Each line below must be set down exactly; omit any image you find.

BEGIN Supplied records

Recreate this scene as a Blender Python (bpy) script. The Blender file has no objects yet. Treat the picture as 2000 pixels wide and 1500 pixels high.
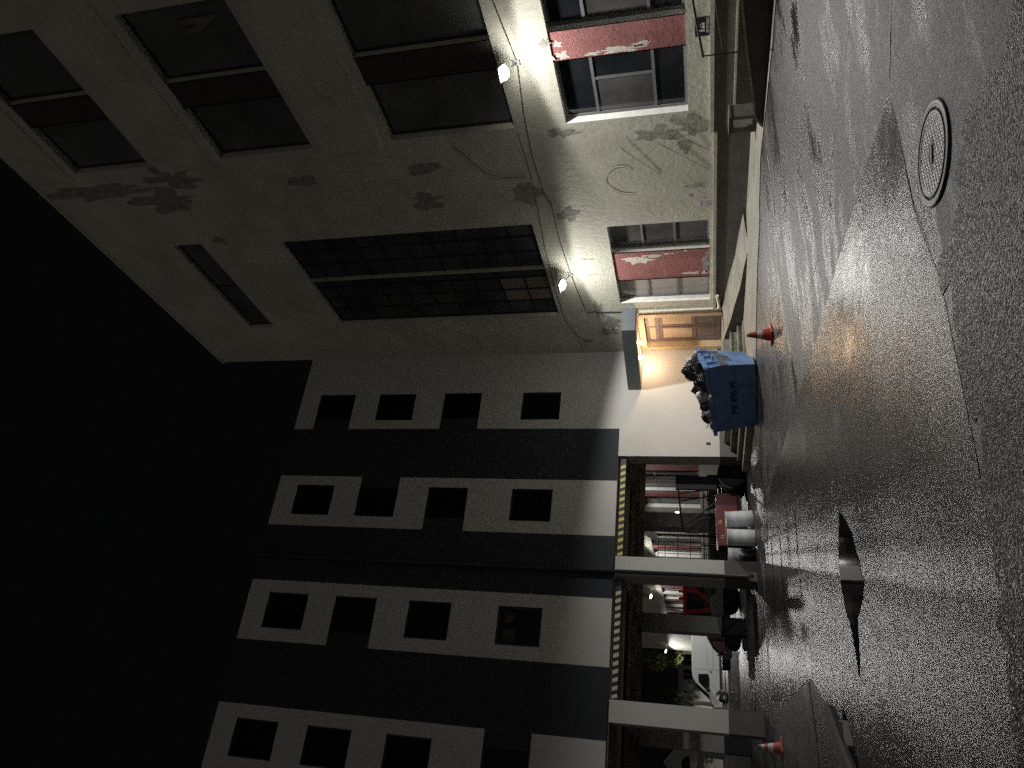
import bpy, bmesh, math, random
from mathutils import Vector, Matrix, noise as mnoise

random.seed(7)
S = bpy.context.scene
COL = S.collection
XA = 14.75      # plane of the old building's front
YB = 23.7       # plane of the modern building's front


def ground_z(x):
    return 0.25 * min(max((x - 7.0) / 6.5, 0.0), 1.0)


# ------------------------------------------------------------------ materials
def new_mat(name):
    m = bpy.data.materials.new(name)
    m.use_nodes = True
    nt = m.node_tree
    b = nt.nodes['Principled BSDF']
    return m, nt, b


def N(nt, kind, **kw):
    n = nt.nodes.new(kind)
    for k, v in kw.items():
        if k in n.inputs:
            n.inputs[k].default_value = v
        else:
            setattr(n, k, v)
    return n


def coords(nt, scale=(1, 1, 1)):
    tc = nt.nodes.new('ShaderNodeTexCoord')
    mp = nt.nodes.new('ShaderNodeMapping')
    mp.inputs['Scale'].default_value = scale
    nt.links.new(tc.outputs['Object'], mp.inputs['Vector'])
    return mp.outputs['Vector']


def ramp(nt, fac, stops):
    r = nt.nodes.new('ShaderNodeValToRGB')
    els = r.color_ramp.elements
    while len(els) < len(stops):
        els.new(0.5)
    for e, (p, c) in zip(els, stops):
        e.position = p
        e.color = (c, c, c, 1) if isinstance(c, (int, float)) else (*c, 1)
    nt.links.new(fac, r.inputs['Fac'])
    return r.outputs['Color']


def surf(name, col, rough=0.8, var=0.2, scale=3.0, bump=0.0, bscale=25.0, bdist=0.01, metal=0.0,
         col2=None, spec=0.5, stretch=(1, 1, 1), dirt=0.0, coat=0.0, rvar=0.0):
    """Principled surface whose colour wanders between two tones, with optional bump and grime."""
    m, nt, b = new_mat(name)
    L = nt.links
    v = coords(nt, stretch)
    n1 = N(nt, 'ShaderNodeTexNoise', Scale=scale, Detail=8.0, Roughness=0.62)
    L.new(v, n1.inputs['Vector'])
    c1 = tuple(c * (1 - var) for c in col)
    c2 = col2 if col2 else tuple(min(1, c * (1 + var)) for c in col)
    cr = ramp(nt, n1.outputs['Fac'], [(0.32, c1), (0.68, c2)])
    out = cr
    if dirt > 0:
        n3 = N(nt, 'ShaderNodeTexNoise', Scale=scale * 0.37, Detail=10.0, Roughness=0.75)
        L.new(v, n3.inputs['Vector'])
        dr = ramp(nt, n3.outputs['Fac'], [(0.42, 1.0), (0.66, 1.0 - dirt)])
        mx = N(nt, 'ShaderNodeMix', data_type='RGBA', blend_type='MULTIPLY')
        mx.inputs['Factor'].default_value = 1.0
        L.new(out, mx.inputs[6]); L.new(dr, mx.inputs[7])
        out = mx.outputs[2]
    L.new(out, b.inputs['Base Color'])
    b.inputs['Roughness'].default_value = rough
    if rvar > 0:
        rr = ramp(nt, n1.outputs['Fac'], [(0.3, max(0.03, rough - rvar)), (0.7, min(1, rough + rvar))])
        L.new(rr, b.inputs['Roughness'])
    b.inputs['Metallic'].default_value = metal
    b.inputs['Specular IOR Level'].default_value = spec
    if coat:
        b.inputs['Coat Weight'].default_value = coat
        b.inputs['Coat Roughness'].default_value = 0.08
    if bump > 0:
        n2 = N(nt, 'ShaderNodeTexNoise', Scale=bscale, Detail=7.0, Roughness=0.6)
        L.new(v, n2.inputs['Vector'])
        bp = N(nt, 'ShaderNodeBump', Strength=bump, Distance=bdist)
        L.new(n2.outputs['Fac'], bp.inputs['Height'])
        L.new(bp.outputs['Normal'], b.inputs['Normal'])
    return m


def emit(name, col, strength):
    m, nt, b = new_mat(name)
    b.inputs['Base Color'].default_value = (0.8, 0.8, 0.8, 1)
    b.inputs['Emission Color'].default_value = (*col, 1)
    b.inputs['Emission Strength'].default_value = strength
    return m


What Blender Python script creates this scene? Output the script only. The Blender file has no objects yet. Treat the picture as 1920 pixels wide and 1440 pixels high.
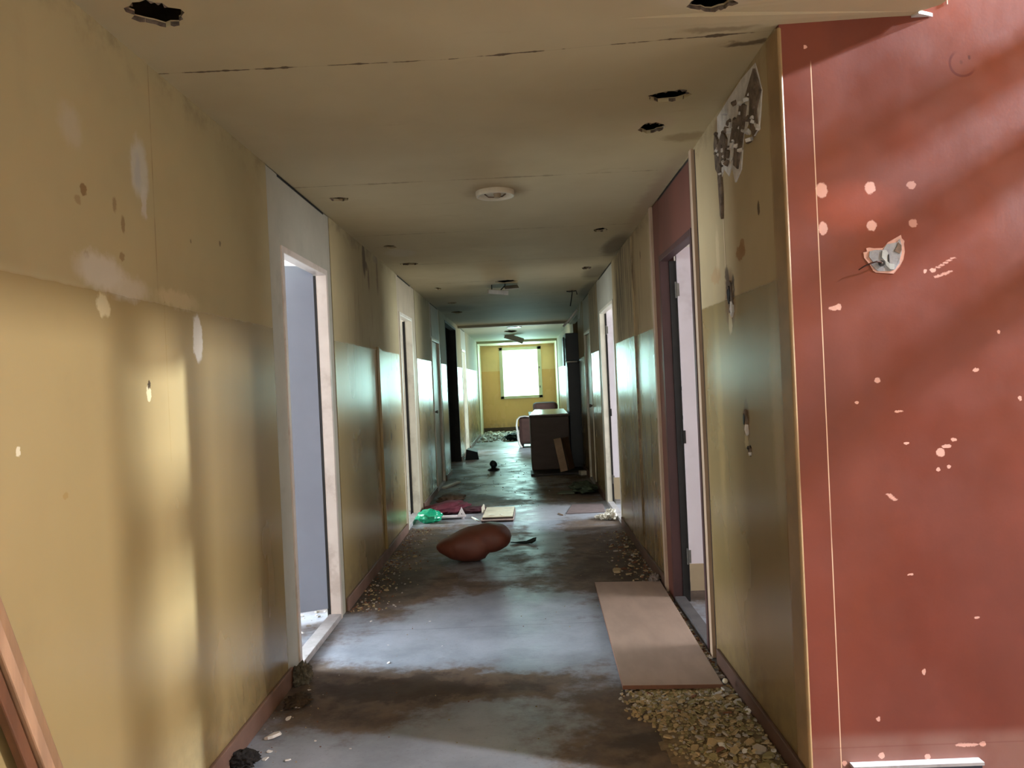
import bpy, bmesh, math, random
from mathutils import Vector, Matrix
random.seed(7)
C = bpy.context.scene.collection
SC = bpy.context.scene
PI = math.pi

# ------------------------------------------------------------------ camera
EYE = 1.4103
YAW, PITCH, ROLL = -0.01378, -0.00323, -0.04505
cd = bpy.data.cameras.new('camera'); cam = bpy.data.objects.new('camera', cd); C.objects.link(cam)
F = Vector((math.sin(YAW)*math.cos(PITCH), math.cos(YAW)*math.cos(PITCH), math.sin(PITCH)))
Rt = Vector((math.cos(YAW), -math.sin(YAW), 0)); Up = Rt.cross(F)
Rr = Rt*math.cos(ROLL) + Up*math.sin(ROLL); Ur = -Rt*math.sin(ROLL) + Up*math.cos(ROLL)
M = Matrix((( Rr.x, Ur.x, -F.x, 0), (Rr.y, Ur.y, -F.y, 0), (Rr.z, Ur.z, -F.z, EYE), (0, 0, 0, 1)))
cam.matrix_world = M
cd.sensor_width = 36; cd.lens = 1480/1920*36; cd.clip_start = .02
SC.camera = cam

# ------------------------------------------------------------------ world, exposure
SC.view_settings.view_transform = 'Standard'; SC.view_settings.look = 'None'
SC.view_settings.exposure = 0.46; SC.view_settings.gamma = 1; SC.view_settings.use_curve_mapping = False
w = bpy.data.worlds.new('overcast_sky'); SC.world = w; w.use_nodes = True
w.node_tree.nodes['Background'].inputs[0].default_value = (.86, 1, .97, 1)
w.node_tree.nodes['Background'].inputs[1].default_value = 3.0
try:
    SC.cycles.max_bounces = 12; SC.cycles.diffuse_bounces = 7; SC.cycles.glossy_bounces = 4
    SC.cycles.use_denoising = True; SC.cycles.sample_clamp_indirect = 6
except Exception: pass

# ------------------------------------------------------------------ daylight through the windows, plus one added lamp
def daylight(name, loc, aim, sx, sy, power, col, spread=PI):
    l = bpy.data.lights.new(name, 'AREA'); l.shape = 'RECTANGLE'; l.size = sx; l.size_y = sy
    l.energy = power; l.color = col; l.spread = spread
    o = bpy.data.objects.new(name, l); C.objects.link(o); o.location = loc
    d = Vector(aim) - Vector(loc)
    o.rotation_euler = d.to_track_quat('-Z', 'Y').to_euler()
    return o
daylight('daylight_end_window', (-.05, 22.75, 1.66), (-.05, 0, 1.66), 1.15, 1.35, 88, (.52, 1, .93))
daylight('added_fill_r4', (2.2, 15.0, 1.5), (-.4, 20.5, 1.6), 1.0, 1.3, 90, (.95, 1, .93))  # unseen lamp added to brighten the end section, no window behind it
daylight('daylight_hall_window', (5.0, .55, 1.75), (-1, 1.2, 1.6), 1.7, 1.3, 8, (1, .98, .96))
daylight('daylight_high_window', (5.0, 1.0, 3.85), (-1.1, 2.6, .9), .24, .24, 310, (1, .97, 1))
daylight('daylight_stair_window', (5.0, 2.30, 4.02), (1.2, 2.55, 1.9), .10, .10, 900, (.78, .87, 1))
daylight('daylight_back_window', (-.1, -3.1, 1.7), (-.1, 3, 1.4), 1.3, 1.2, 20, (1, .98, .95))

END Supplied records

▸ **Exercise result**
Recreate this scene as a Blender Python (bpy) script. The Blender file has no objects yet. Treat the picture as 2000 pixels wide and 1500 pixels high.
import bpy, bmesh, math, random
from mathutils import Vector, Matrix, noise as mnoise

random.seed(7)
S = bpy.context.scene
COL = S.collection
XA = 14.75      # plane of the old building's front
YB = 23.7       # plane of the modern building's front


def ground_z(x):
    return 0.25 * min(max((x - 7.0) / 6.5, 0.0), 1.0)


# ------------------------------------------------------------------ materials
def new_mat(name):
    m = bpy.data.materials.new(name)
    m.use_nodes = True
    nt = m.node_tree
    b = nt.nodes['Principled BSDF']
    return m, nt, b


def N(nt, kind, **kw):
    n = nt.nodes.new(kind)
    for k, v in kw.items():
        if k in n.inputs:
            n.inputs[k].default_value = v
        else:
            setattr(n, k, v)
    return n


def coords(nt, scale=(1, 1, 1)):
    tc = nt.nodes.new('ShaderNodeTexCoord')
    mp = nt.nodes.new('ShaderNodeMapping')
    mp.inputs['Scale'].default_value = scale
    nt.links.new(tc.outputs['Object'], mp.inputs['Vector'])
    return mp.outputs['Vector']


def ramp(nt, fac, stops):
    r = nt.nodes.new('ShaderNodeValToRGB')
    els = r.color_ramp.elements
    while len(els) < len(stops):
        els.new(0.5)
    for e, (p, c) in zip(els, stops):
        e.position = p
        e.color = (c, c, c, 1) if isinstance(c, (int, float)) else (*c, 1)
    nt.links.new(fac, r.inputs['Fac'])
    return r.outputs['Color']


def surf(name, col, rough=0.8, var=0.2, scale=3.0, bump=0.0, bscale=25.0, bdist=0.01, metal=0.0,
         col2=None, spec=0.5, stretch=(1, 1, 1), dirt=0.0, coat=0.0, rvar=0.0):
    """Principled surface whose colour wanders between two tones, with optional bump and grime."""
    m, nt, b = new_mat(name)
    L = nt.links
    v = coords(nt, stretch)
    n1 = N(nt, 'ShaderNodeTexNoise', Scale=scale, Detail=8.0, Roughness=0.62)
    L.new(v, n1.inputs['Vector'])
    c1 = tuple(c * (1 - var) for c in col)
    c2 = col2 if col2 else tuple(min(1, c * (1 + var)) for c in col)
    cr = ramp(nt, n1.outputs['Fac'], [(0.32, c1), (0.68, c2)])
    out = cr
    if dirt > 0:
        n3 = N(nt, 'ShaderNodeTexNoise', Scale=scale * 0.37, Detail=10.0, Roughness=0.75)
        L.new(v, n3.inputs['Vector'])
        dr = ramp(nt, n3.outputs['Fac'], [(0.42, 1.0), (0.66, 1.0 - dirt)])
        mx = N(nt, 'ShaderNodeMix', data_type='RGBA', blend_type='MULTIPLY')
        mx.inputs['Factor'].default_value = 1.0
        L.new(out, mx.inputs[6]); L.new(dr, mx.inputs[7])
        out = mx.outputs[2]
    L.new(out, b.inputs['Base Color'])
    b.inputs['Roughness'].default_value = rough
    if rvar > 0:
        rr = ramp(nt, n1.outputs['Fac'], [(0.3, max(0.03, rough - rvar)), (0.7, min(1, rough + rvar))])
        L.new(rr, b.inputs['Roughness'])
    b.inputs['Metallic'].default_value = metal
    b.inputs['Specular IOR Level'].default_value = spec
    if coat:
        b.inputs['Coat Weight'].default_value = coat
        b.inputs['Coat Roughness'].default_value = 0.08
    if bump > 0:
        n2 = N(nt, 'ShaderNodeTexNoise', Scale=bscale, Detail=7.0, Roughness=0.6)
        L.new(v, n2.inputs['Vector'])
        bp = N(nt, 'ShaderNodeBump', Strength=bump, Distance=bdist)
        L.new(n2.outputs['Fac'], bp.inputs['Height'])
        L.new(bp.outputs['Normal'], b.inputs['Normal'])
    return m


def emit(name, col, strength):
    m, nt, b = new_mat(name)
    b.inputs['Base Color'].default_value = (0.8, 0.8, 0.8, 1)
    b.inputs['Emission Color'].default_value = (*col, 1)
    b.inputs['Emission Strength'].default_value = strength
    return m


What Blender Python script creates this scene? Output the script only. The Blender file has no objects yet. Treat the picture as 1920 pixels wide and 1440 pixels high.
import bpy, bmesh, math, random
from mathutils import Vector, Matrix
random.seed(7)
C = bpy.context.scene.collection
SC = bpy.context.scene
PI = math.pi

# ------------------------------------------------------------------ camera
EYE = 1.4103
YAW, PITCH, ROLL = -0.01378, -0.00323, -0.04505
cd = bpy.data.cameras.new('camera'); cam = bpy.data.objects.new('camera', cd); C.objects.link(cam)
F = Vector((math.sin(YAW)*math.cos(PITCH), math.cos(YAW)*math.cos(PITCH), math.sin(PITCH)))
Rt = Vector((math.cos(YAW), -math.sin(YAW), 0)); Up = Rt.cross(F)
Rr = Rt*math.cos(ROLL) + Up*math.sin(ROLL); Ur = -Rt*math.sin(ROLL) + Up*math.cos(ROLL)
M = Matrix((( Rr.x, Ur.x, -F.x, 0), (Rr.y, Ur.y, -F.y, 0), (Rr.z, Ur.z, -F.z, EYE), (0, 0, 0, 1)))
cam.matrix_world = M
cd.sensor_width = 36; cd.lens = 1480/1920*36; cd.clip_start = .02
SC.camera = cam

# ------------------------------------------------------------------ world, exposure
SC.view_settings.view_transform = 'Standard'; SC.view_settings.look = 'None'
SC.view_settings.exposure = 0.46; SC.view_settings.gamma = 1; SC.view_settings.use_curve_mapping = False
w = bpy.data.worlds.new('overcast_sky'); SC.world = w; w.use_nodes = True
w.node_tree.nodes['Background'].inputs[0].default_value = (.86, 1, .97, 1)
w.node_tree.nodes['Background'].inputs[1].default_value = 3.0
try:
    SC.cycles.max_bounces = 12; SC.cycles.diffuse_bounces = 7; SC.cycles.glossy_bounces = 4
    SC.cycles.use_denoising = True; SC.cycles.sample_clamp_indirect = 6
except Exception: pass

# ------------------------------------------------------------------ daylight through the windows, plus one added lamp
def daylight(name, loc, aim, sx, sy, power, col, spread=PI):
    l = bpy.data.lights.new(name, 'AREA'); l.shape = 'RECTANGLE'; l.size = sx; l.size_y = sy
    l.energy = power; l.color = col; l.spread = spread
    o = bpy.data.objects.new(name, l); C.objects.link(o); o.location = loc
    d = Vector(aim) - Vector(loc)
    o.rotation_euler = d.to_track_quat('-Z', 'Y').to_euler()
    return o
daylight('daylight_end_window', (-.05, 22.75, 1.66), (-.05, 0, 1.66), 1.15, 1.35, 88, (.52, 1, .93))
daylight('added_fill_r4', (2.2, 15.0, 1.5), (-.4, 20.5, 1.6), 1.0, 1.3, 90, (.95, 1, .93))  # unseen lamp added to brighten the end section, no window behind it
daylight('daylight_hall_window', (5.0, .55, 1.75), (-1, 1.2, 1.6), 1.7, 1.3, 8, (1, .98, .96))
daylight('daylight_high_window', (5.0, 1.0, 3.85), (-1.1, 2.6, .9), .24, .24, 310, (1, .97, 1))
daylight('daylight_stair_window', (5.0, 2.30, 4.02), (1.2, 2.55, 1.9), .10, .10, 900, (.78, .87, 1))
daylight('daylight_back_window', (-.1, -3.1, 1.7), (-.1, 3, 1.4), 1.3, 1.2, 20, (1, .98, .95))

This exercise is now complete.